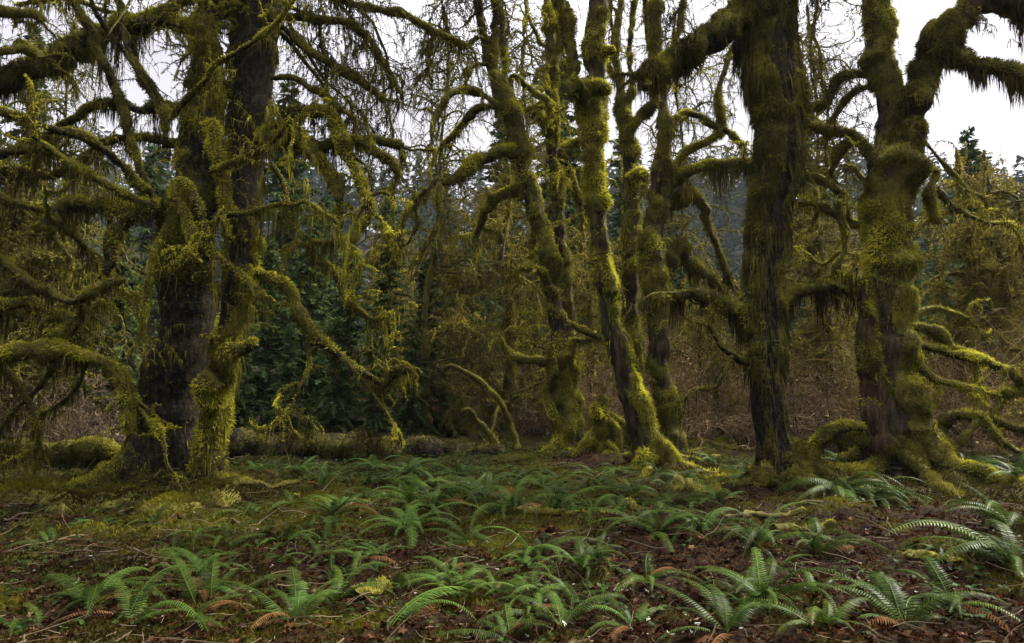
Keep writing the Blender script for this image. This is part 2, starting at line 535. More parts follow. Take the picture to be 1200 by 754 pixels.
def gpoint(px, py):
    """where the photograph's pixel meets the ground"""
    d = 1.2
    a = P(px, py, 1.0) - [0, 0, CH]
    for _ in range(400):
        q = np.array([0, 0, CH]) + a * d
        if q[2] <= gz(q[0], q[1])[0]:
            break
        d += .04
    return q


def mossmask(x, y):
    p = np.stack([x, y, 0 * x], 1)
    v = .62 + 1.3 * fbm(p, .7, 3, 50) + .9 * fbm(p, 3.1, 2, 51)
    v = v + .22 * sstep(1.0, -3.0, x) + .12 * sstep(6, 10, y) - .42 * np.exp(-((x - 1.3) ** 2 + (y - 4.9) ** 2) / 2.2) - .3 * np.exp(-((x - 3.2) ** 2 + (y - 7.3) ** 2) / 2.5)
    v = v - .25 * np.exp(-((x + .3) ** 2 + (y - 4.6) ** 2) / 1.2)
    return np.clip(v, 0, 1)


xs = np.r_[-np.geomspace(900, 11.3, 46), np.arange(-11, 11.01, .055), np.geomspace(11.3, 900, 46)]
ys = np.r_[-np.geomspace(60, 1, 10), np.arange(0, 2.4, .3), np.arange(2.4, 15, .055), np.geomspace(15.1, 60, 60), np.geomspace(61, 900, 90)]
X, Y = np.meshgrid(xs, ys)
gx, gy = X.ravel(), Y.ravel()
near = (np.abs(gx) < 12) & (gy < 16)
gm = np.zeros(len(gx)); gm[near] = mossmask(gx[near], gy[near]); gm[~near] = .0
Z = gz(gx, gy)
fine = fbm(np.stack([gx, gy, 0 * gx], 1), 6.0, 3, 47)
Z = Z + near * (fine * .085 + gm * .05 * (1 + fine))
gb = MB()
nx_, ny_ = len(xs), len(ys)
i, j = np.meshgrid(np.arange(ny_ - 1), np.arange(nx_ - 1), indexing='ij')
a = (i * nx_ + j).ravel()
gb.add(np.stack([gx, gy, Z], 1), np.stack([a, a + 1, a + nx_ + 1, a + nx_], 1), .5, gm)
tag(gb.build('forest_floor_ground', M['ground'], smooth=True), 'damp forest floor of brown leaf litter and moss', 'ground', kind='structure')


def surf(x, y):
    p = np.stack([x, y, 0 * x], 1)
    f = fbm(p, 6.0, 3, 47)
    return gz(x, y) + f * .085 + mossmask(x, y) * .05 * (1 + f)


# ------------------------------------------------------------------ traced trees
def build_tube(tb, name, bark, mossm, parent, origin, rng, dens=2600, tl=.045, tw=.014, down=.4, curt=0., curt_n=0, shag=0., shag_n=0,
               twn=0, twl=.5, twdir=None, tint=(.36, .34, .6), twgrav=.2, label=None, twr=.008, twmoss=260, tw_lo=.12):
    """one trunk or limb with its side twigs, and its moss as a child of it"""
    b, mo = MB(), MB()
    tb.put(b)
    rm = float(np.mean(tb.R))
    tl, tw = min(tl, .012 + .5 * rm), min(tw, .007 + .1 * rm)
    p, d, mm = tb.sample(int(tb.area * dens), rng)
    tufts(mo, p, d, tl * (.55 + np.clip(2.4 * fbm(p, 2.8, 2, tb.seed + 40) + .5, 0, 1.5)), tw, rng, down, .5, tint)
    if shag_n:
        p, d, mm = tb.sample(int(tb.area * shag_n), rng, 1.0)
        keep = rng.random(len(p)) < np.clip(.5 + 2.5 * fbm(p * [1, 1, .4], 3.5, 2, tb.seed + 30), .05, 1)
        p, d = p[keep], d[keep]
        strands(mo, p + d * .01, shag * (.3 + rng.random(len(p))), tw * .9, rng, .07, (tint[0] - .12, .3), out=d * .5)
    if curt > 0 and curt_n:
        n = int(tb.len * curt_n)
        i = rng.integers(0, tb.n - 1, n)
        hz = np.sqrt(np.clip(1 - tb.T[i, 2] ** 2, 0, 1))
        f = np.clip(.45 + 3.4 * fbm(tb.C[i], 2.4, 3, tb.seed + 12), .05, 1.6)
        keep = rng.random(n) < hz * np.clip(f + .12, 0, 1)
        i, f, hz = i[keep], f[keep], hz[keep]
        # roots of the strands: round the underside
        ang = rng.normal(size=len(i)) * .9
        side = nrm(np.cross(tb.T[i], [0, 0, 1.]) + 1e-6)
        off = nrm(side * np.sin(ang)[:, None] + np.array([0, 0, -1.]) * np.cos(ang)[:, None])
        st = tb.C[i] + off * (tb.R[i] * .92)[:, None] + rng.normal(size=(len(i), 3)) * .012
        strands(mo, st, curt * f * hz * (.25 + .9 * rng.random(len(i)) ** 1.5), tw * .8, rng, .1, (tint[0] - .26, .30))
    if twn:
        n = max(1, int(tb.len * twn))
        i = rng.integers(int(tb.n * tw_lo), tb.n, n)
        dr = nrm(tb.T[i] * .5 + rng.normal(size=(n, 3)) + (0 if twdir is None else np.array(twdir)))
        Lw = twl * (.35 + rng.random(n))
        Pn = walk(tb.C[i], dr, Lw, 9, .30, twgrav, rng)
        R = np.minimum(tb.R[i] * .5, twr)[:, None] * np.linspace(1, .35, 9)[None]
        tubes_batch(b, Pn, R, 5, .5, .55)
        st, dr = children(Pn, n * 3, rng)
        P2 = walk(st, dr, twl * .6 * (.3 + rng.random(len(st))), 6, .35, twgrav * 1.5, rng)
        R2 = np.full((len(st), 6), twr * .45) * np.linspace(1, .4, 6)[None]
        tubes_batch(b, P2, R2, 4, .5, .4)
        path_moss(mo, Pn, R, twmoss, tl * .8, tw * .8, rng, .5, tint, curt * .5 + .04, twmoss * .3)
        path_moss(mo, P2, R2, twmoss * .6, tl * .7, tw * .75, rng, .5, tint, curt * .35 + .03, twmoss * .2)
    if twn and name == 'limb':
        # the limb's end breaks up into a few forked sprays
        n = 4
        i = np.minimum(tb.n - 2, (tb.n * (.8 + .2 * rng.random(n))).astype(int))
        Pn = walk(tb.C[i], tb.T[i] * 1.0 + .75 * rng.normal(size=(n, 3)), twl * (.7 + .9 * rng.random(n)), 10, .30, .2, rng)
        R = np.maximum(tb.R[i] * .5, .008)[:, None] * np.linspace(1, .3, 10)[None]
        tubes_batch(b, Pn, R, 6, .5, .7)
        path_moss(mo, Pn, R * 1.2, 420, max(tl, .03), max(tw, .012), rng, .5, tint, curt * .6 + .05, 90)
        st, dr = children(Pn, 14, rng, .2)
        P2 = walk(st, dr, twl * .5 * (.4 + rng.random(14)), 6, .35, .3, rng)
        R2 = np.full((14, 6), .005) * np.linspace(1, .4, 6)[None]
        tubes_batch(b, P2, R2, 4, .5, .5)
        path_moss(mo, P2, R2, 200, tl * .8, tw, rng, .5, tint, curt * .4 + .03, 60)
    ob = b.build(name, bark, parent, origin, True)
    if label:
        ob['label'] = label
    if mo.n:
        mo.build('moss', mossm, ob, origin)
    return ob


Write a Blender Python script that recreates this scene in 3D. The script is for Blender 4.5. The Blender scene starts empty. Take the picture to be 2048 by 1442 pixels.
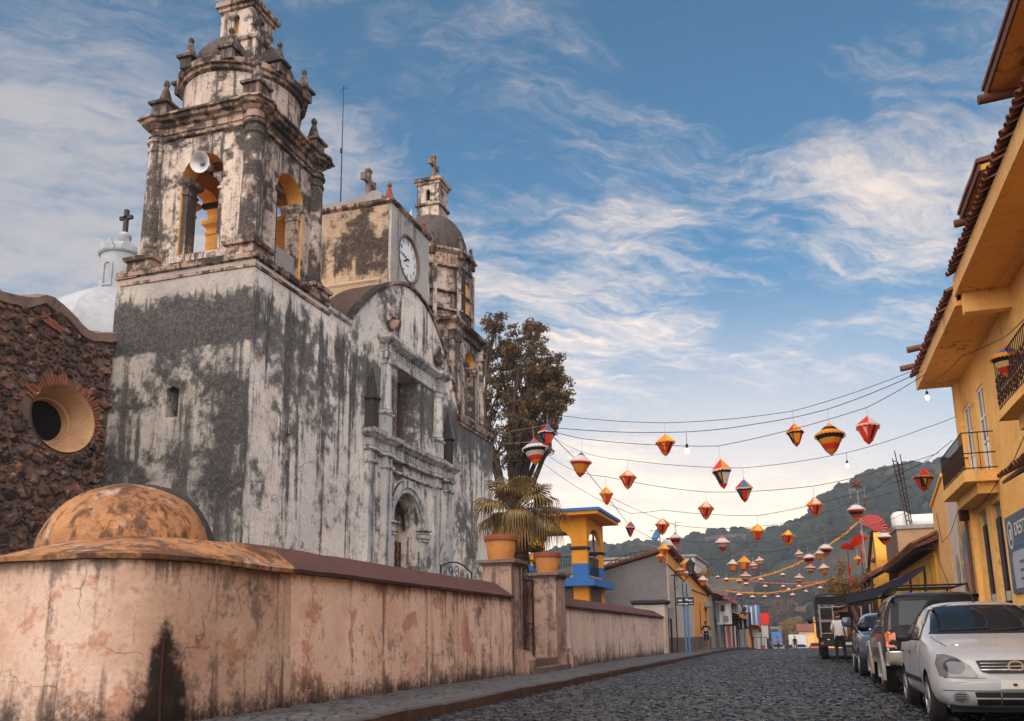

WHAT THIS TASK INVOLVES. Quote the records above exactly, from the first line through the line containing "return gz(x, y)", and leave out the pictures.

TASK RESPONSE.
Keep writing the Blender script for this image. This is part 2, starting at line 535. More parts follow. Take the picture to be 1200 by 754 pixels.
def gpoint(px, py):
    """where the photograph's pixel meets the ground"""
    d = 1.2
    a = P(px, py, 1.0) - [0, 0, CH]
    for _ in range(400):
        q = np.array([0, 0, CH]) + a * d
        if q[2] <= gz(q[0], q[1])[0]:
            break
        d += .04
    return q


def mossmask(x, y):
    p = np.stack([x, y, 0 * x], 1)
    v = .62 + 1.3 * fbm(p, .7, 3, 50) + .9 * fbm(p, 3.1, 2, 51)
    v = v + .22 * sstep(1.0, -3.0, x) + .12 * sstep(6, 10, y) - .42 * np.exp(-((x - 1.3) ** 2 + (y - 4.9) ** 2) / 2.2) - .3 * np.exp(-((x - 3.2) ** 2 + (y - 7.3) ** 2) / 2.5)
    v = v - .25 * np.exp(-((x + .3) ** 2 + (y - 4.6) ** 2) / 1.2)
    return np.clip(v, 0, 1)


xs = np.r_[-np.geomspace(900, 11.3, 46), np.arange(-11, 11.01, .055), np.geomspace(11.3, 900, 46)]
ys = np.r_[-np.geomspace(60, 1, 10), np.arange(0, 2.4, .3), np.arange(2.4, 15, .055), np.geomspace(15.1, 60, 60), np.geomspace(61, 900, 90)]
X, Y = np.meshgrid(xs, ys)
gx, gy = X.ravel(), Y.ravel()
near = (np.abs(gx) < 12) & (gy < 16)
gm = np.zeros(len(gx)); gm[near] = mossmask(gx[near], gy[near]); gm[~near] = .0
Z = gz(gx, gy)
fine = fbm(np.stack([gx, gy, 0 * gx], 1), 6.0, 3, 47)
Z = Z + near * (fine * .085 + gm * .05 * (1 + fine))
gb = MB()
nx_, ny_ = len(xs), len(ys)
i, j = np.meshgrid(np.arange(ny_ - 1), np.arange(nx_ - 1), indexing='ij')
a = (i * nx_ + j).ravel()
gb.add(np.stack([gx, gy, Z], 1), np.stack([a, a + 1, a + nx_ + 1, a + nx_], 1), .5, gm)
tag(gb.build('forest_floor_ground', M['ground'], smooth=True), 'damp forest floor of brown leaf litter and moss', 'ground', kind='structure')


def surf(x, y):
    p = np.stack([x, y, 0 * x], 1)
    f = fbm(p, 6.0, 3, 47)
    return gz(x, y) + f * .085 + mossmask(x, y) * .05 * (1 + f)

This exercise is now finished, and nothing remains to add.